The 820,000 Jewish refugees who were forcibly ejected from Arab countries where they had often lived for thousands of years were all welcomed and integrated into Israel or the Jewish world elsewhere, where they became full citizens. There are no Jewish refugee camps. The 750,000 Arab refugees who were displaced in 1948, were placed into squalid refugee camps by fellow Arabs who had just gone to war (and lost) on their behalf but were unwilling to pay for the consequences. Incredibly, over 50 years later, over a million of these poor people are still in these camps, despite billions of dollars of relief paid by rich Arab states, the United Nations, the EU and others. Where on earth has this money gone and why on earth are they still in camps and not integrated into Arab society?

Palestinian Arabs are no doubt a peaceful, welcoming and gifted people, but they have been the greatest victims of the whole sorry affair, pawns in a wider struggle orchestrated by their powerful Arab brethren. For reasons known only to their political and religious masters they have lived for two or three generations within the bounds of these camps. Isn't a refugee camp meant to be a temporary home, as it has been for millions of refugees in other situations, until the people could be relocated to homes of their own? Not so here. Palestinians were never allowed to be "ordinary" refugees. They have been kept in a form of forced captivity for a sinister purpose. A purpose that has succeeded in transforming a peace-loving gentle people into terrorist pariahs and has provided an atmosphere where it is considered holy and noble to send your young men and women out as living weapons of destruction to blow up other young men and women. What must this do to their national psyche, when suicide is seen as a positive ideal? Let's be honest here and consider who is really responsible for this tragedy. It is not Israel. Can't they see who their real enemy is?

"But they lost their homeland", you may say. This is true, though, as I have suggested, many would have been recent immigrants to the land, rather than having lived there for generations, as suggested by the propaganda. And, of course, they were surrounded by oil-rich neighbours who shared their race, culture and religion. A homeland in Jordan, for example, would have been perfectly possible and logical. But let's look at it in a wider context. When I walk the streets and look around I see people of every hue and shade, I hear accents ranging from the Russian Urals to the Hindu Kush. These are not people who have been born in my country, these are people who have relocated here, many as refugees. There is nothing unique about Palestinians! Let's look at other recent refugee situations. Quoting from Encyclopaedia Brittanica,

"The Russian Revolution of 1917 and the postrevolutionary civil war (1917-21) caused the exodus of 1,500,000 opponents of communism. Between 1915 and 1923 over 1,000,000 Armenians left Turkish Asia Minor, and several hundred thousand Spanish Loyalists fled to France in the wake of the 1936-39 Spanish Civil War. When the People's Republic of China was established in 1949, more than 2,000,000 Chinese fled to Taiwan and to the British crown colony of Hong Kong. Between 1945 and 1961, the year that the communist regime erected the Berlin Wall (opened 1989), over 3,700,000 refugees from East Germany found asylum in West Germany … The partition of the Indian subcontinent in 1947 resulted in the exchange of 18,000,000 Hindus from Pakistan and Muslims from India--the greatest population transfer in history. Some 8,000,000-10,000,000 persons were also temporarily made refugees by the creation of Bangladesh in 1971 … During the 1980s and early '90s, the principal source of the world's refugees was Afghanistan, where the Afghan War (1978-92) caused more than 6,000,000 refugees to flee to the neighbouring countries of Pakistan and Iran. Iran also provided asylum for 1,400,000 Iraqi refugees who had been uprooted as a result of the Persian Gulf War (1990-91). The breakup of Yugoslavia, for example, displaced some 2,000,000 people by mid-1992."
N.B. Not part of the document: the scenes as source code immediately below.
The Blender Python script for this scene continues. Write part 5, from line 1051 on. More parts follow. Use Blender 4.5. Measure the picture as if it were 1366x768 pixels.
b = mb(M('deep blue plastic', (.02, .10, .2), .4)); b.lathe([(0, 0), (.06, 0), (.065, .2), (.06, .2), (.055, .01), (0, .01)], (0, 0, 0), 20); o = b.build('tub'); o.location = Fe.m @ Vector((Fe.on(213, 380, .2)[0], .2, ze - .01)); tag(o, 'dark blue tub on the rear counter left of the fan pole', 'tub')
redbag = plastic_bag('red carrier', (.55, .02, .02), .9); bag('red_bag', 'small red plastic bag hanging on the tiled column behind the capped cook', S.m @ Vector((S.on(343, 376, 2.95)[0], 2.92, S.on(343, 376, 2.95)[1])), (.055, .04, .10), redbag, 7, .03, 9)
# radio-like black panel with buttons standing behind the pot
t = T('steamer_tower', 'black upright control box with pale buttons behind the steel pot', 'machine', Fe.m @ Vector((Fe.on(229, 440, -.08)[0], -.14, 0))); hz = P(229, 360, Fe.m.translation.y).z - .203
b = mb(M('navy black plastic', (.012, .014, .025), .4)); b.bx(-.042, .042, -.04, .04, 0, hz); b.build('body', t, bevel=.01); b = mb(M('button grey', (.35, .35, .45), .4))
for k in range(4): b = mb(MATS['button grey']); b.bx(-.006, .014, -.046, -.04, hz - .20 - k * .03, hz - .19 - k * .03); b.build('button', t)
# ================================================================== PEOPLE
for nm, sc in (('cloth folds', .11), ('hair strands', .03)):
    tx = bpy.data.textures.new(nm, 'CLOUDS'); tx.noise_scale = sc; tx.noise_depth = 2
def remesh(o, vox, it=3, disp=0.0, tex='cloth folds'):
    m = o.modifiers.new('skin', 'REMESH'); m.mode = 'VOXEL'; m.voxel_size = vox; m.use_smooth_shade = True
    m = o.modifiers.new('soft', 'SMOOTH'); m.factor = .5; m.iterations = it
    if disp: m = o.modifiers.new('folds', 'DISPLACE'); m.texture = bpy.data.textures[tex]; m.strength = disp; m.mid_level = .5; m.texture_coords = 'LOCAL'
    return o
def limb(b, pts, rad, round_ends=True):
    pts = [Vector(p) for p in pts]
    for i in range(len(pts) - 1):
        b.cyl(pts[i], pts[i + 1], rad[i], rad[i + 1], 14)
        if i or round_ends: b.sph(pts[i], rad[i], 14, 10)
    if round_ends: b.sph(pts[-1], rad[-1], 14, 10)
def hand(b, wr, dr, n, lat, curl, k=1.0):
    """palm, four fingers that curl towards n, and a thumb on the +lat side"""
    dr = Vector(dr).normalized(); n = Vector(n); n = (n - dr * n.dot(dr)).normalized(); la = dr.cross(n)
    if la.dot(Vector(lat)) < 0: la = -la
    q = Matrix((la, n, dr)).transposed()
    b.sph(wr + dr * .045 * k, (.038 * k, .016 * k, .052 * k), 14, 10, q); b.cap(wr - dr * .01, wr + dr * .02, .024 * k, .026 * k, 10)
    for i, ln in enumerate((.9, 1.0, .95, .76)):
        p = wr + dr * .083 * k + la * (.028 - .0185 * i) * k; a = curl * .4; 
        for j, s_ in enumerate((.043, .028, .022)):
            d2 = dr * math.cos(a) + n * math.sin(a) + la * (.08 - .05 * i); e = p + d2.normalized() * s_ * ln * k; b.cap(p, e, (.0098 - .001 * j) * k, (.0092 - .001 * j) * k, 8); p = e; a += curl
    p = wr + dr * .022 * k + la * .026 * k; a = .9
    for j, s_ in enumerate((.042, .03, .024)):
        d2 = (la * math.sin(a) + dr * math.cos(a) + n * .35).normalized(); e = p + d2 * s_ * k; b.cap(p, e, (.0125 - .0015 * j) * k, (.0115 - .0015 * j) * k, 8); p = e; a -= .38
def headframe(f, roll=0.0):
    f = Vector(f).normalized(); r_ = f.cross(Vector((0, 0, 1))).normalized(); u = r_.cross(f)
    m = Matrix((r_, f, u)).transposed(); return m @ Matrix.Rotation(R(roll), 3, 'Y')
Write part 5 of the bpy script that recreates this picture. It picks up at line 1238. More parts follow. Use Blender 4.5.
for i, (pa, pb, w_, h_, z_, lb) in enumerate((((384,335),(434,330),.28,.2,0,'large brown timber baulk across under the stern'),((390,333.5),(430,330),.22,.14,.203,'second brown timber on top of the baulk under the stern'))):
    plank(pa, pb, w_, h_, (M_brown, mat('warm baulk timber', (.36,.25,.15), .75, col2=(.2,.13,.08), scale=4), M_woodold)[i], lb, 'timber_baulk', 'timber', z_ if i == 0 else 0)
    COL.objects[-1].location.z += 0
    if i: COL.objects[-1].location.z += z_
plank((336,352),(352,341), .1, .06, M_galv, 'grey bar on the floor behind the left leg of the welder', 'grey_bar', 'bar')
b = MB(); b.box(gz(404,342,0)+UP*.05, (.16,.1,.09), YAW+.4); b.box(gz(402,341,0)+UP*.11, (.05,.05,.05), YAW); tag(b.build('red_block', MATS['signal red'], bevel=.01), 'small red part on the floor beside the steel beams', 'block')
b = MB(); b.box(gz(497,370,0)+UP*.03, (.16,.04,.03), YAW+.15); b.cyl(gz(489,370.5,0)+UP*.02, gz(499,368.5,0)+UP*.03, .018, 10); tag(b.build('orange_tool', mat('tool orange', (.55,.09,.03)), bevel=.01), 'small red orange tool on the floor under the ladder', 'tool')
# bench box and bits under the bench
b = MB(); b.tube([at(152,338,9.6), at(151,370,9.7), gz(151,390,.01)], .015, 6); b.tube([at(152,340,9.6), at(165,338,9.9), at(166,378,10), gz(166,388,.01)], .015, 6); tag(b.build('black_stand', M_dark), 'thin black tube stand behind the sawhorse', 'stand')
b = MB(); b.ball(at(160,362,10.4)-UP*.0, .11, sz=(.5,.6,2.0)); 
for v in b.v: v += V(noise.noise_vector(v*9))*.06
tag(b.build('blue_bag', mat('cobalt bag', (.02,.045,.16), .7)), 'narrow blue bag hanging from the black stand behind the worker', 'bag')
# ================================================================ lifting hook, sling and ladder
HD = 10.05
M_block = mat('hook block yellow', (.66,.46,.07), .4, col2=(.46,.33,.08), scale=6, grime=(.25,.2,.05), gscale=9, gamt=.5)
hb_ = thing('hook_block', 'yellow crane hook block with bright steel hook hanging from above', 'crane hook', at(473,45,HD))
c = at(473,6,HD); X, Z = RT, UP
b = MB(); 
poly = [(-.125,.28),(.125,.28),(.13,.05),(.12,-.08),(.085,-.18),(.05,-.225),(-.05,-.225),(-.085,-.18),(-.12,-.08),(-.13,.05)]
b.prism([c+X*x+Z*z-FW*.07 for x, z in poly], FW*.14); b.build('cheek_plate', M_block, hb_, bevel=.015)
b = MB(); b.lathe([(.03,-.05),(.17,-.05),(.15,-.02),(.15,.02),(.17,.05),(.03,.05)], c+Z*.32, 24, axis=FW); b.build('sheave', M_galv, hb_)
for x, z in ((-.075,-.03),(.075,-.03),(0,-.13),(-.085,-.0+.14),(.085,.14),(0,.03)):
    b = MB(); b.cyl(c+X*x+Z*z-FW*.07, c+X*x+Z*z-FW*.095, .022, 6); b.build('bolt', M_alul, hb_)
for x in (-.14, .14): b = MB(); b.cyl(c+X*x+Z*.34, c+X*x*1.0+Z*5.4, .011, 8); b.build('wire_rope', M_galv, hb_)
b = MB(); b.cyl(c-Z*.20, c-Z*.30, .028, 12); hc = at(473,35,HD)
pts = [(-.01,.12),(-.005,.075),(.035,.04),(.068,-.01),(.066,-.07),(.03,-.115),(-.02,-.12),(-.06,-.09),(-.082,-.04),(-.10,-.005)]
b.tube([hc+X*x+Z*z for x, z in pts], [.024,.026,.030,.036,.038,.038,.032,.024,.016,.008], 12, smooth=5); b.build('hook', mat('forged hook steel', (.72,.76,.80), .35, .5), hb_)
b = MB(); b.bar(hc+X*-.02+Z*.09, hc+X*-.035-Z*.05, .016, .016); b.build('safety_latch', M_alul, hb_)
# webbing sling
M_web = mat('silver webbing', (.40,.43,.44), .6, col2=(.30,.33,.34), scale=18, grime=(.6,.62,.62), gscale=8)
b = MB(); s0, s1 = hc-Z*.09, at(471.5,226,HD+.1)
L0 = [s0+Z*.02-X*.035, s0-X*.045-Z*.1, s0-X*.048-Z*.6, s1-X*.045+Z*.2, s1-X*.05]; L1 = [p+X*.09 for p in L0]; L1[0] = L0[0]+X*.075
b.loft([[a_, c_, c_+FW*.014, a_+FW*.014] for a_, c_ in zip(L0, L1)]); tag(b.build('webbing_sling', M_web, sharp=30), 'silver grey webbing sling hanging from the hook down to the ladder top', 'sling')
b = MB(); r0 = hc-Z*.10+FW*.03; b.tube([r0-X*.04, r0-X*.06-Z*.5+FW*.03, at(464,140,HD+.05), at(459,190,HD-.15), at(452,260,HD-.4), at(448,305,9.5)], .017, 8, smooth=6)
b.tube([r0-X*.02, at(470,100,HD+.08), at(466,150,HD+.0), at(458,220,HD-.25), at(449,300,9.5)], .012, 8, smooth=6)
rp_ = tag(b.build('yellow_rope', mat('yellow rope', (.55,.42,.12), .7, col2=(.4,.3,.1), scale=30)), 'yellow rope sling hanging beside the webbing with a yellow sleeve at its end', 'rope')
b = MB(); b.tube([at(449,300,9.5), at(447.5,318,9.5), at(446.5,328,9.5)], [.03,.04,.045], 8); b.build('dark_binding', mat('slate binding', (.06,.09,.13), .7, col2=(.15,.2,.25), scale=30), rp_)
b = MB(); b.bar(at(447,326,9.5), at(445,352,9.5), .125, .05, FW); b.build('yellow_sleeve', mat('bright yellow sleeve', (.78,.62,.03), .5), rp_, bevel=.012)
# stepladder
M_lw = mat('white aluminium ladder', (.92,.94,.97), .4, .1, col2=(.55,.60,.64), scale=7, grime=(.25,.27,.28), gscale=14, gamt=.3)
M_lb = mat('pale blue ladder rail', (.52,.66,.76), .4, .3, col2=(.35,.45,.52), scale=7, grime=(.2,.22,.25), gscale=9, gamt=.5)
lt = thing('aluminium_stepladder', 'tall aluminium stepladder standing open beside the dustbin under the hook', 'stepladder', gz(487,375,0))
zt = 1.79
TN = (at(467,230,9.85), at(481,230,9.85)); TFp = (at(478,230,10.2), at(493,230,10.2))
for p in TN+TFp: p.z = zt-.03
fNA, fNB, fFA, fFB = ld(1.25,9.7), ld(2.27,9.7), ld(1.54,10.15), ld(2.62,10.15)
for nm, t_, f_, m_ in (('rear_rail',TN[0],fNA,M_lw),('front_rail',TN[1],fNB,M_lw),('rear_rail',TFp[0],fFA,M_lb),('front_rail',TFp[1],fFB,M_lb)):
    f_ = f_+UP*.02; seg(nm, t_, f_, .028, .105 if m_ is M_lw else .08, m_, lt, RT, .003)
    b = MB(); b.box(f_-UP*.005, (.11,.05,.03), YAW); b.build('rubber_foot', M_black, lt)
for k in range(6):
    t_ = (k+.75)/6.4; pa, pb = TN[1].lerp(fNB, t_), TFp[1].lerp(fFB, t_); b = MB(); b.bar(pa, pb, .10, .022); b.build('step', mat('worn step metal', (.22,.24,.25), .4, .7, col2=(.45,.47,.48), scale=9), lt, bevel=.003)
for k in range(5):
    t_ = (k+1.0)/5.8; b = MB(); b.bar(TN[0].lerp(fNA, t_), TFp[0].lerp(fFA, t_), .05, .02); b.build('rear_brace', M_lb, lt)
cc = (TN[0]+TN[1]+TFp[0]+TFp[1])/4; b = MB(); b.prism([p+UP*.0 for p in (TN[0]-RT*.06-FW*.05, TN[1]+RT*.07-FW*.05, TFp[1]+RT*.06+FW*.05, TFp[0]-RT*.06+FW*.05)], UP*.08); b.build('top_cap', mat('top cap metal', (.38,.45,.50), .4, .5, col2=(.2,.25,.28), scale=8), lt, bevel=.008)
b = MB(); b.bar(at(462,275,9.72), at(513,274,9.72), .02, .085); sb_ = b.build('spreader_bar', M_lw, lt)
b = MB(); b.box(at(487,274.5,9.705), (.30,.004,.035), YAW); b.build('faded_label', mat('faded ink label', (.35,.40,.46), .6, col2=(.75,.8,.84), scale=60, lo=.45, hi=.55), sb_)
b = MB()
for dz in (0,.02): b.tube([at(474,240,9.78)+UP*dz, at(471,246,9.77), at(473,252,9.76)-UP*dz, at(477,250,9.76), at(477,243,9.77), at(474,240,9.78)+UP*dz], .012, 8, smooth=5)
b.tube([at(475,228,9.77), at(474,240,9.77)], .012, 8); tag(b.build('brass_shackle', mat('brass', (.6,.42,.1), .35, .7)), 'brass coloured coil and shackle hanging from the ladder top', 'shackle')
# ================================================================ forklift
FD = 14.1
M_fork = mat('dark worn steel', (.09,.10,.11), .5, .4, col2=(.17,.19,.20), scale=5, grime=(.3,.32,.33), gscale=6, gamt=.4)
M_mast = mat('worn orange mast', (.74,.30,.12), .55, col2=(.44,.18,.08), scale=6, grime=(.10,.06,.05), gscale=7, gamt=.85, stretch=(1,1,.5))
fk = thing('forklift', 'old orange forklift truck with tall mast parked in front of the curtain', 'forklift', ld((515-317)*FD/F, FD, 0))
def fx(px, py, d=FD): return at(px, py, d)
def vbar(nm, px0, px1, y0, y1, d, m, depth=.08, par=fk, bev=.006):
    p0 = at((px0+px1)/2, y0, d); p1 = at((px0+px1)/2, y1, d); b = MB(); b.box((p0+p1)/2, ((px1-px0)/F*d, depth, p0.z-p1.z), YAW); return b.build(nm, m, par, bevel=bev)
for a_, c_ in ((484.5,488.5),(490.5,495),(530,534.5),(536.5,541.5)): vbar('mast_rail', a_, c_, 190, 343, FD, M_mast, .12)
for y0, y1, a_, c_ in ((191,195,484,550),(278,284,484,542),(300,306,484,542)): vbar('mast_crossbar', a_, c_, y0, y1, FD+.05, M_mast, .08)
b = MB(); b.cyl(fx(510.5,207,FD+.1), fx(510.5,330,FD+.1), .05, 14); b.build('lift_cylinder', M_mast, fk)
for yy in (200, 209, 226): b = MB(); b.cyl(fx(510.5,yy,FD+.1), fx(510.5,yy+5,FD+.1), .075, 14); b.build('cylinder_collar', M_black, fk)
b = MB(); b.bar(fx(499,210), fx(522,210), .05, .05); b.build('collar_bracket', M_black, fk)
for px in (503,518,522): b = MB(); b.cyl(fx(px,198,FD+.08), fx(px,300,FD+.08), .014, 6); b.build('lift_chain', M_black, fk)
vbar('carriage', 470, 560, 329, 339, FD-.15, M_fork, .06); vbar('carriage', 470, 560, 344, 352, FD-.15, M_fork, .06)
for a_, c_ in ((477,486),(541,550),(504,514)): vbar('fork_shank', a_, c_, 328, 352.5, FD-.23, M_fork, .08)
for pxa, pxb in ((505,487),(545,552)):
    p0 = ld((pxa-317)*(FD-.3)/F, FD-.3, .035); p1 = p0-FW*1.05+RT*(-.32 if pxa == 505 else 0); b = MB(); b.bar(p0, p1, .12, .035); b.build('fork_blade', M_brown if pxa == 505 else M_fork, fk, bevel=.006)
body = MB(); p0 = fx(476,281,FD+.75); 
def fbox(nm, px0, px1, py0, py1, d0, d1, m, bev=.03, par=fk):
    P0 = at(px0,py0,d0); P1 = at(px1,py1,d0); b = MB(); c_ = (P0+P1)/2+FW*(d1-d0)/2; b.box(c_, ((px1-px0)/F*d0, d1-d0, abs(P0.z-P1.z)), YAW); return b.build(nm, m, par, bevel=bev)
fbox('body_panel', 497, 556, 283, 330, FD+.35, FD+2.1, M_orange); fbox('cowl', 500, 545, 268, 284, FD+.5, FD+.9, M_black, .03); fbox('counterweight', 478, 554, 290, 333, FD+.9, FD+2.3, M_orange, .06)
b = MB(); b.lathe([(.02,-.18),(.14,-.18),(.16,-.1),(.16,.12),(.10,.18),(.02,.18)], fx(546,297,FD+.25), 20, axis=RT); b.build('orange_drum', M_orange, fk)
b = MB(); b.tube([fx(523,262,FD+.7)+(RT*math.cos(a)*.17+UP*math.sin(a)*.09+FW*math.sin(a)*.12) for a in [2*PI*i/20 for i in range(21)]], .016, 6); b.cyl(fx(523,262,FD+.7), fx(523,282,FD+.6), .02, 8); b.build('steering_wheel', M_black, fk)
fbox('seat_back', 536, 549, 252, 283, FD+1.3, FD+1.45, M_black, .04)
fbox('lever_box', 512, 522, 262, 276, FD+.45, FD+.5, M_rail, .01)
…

Then, of course, the Jews themselves, over the last 3000 years, have been `relocated' more times than you could count.

And what of the "West Bank" or the occupied West Bank, as it is more often known? It is true that Israel "occupy" the land, since gaining it as a result of the victory in the Six Day War in 1967, but who did they occupy it from? Well, believe it or not, the West Bank itself was illegally seized by Jordan after 1948. After doing so, they made it an area forbidden to Jews ­ can you imagine the fuss there would be if Israel adopted this same attitude with Arab settlers! So who did Jordan take the West Bank from? Before 1948 the West Bank was part of the area administered by the British as part of the British Mandate. It didn't belong to them, they were just caretakers. Before that, the West Bank ­ called Judea and Samaria by the Jews - was just the eastern part of Palestine, occupied by whoever happened to live there, Jew or Arab. It was not land owned by any state, as Palestine was just a neglected province of the crumbling Ottoman Empire. So, in reality, the West Bank has not legally ever belonged to any State in modern history. So when Jewish settlers make their home there, they are doing so on land that has been legally bought, not seized from anyone else, whether a State or individuals.

The crisis in the Middle East is over a strip of land the size of Wales, a hoped-for safe haven for a people with historical links to the land going back over 4000 years, a people who have not, in truth, been welcome anywhere else in the world. The fact that this land is surrounded by over a dozen nations gripped by a religion characterized by military conquest and subjugation is one of those tragedies of history that make you realize that there's more than meets the eye in the affairs of man. Israel is surrounded by nations that hate it intensely because its very existence is an affront to their religion. And try as they might, with whatever tactics they have at their disposal ­ even if this includes the callous exploitation of a whole people, the Palestinians ­ they will do their best to "right" the situation. They have failed to date, but they won't give up.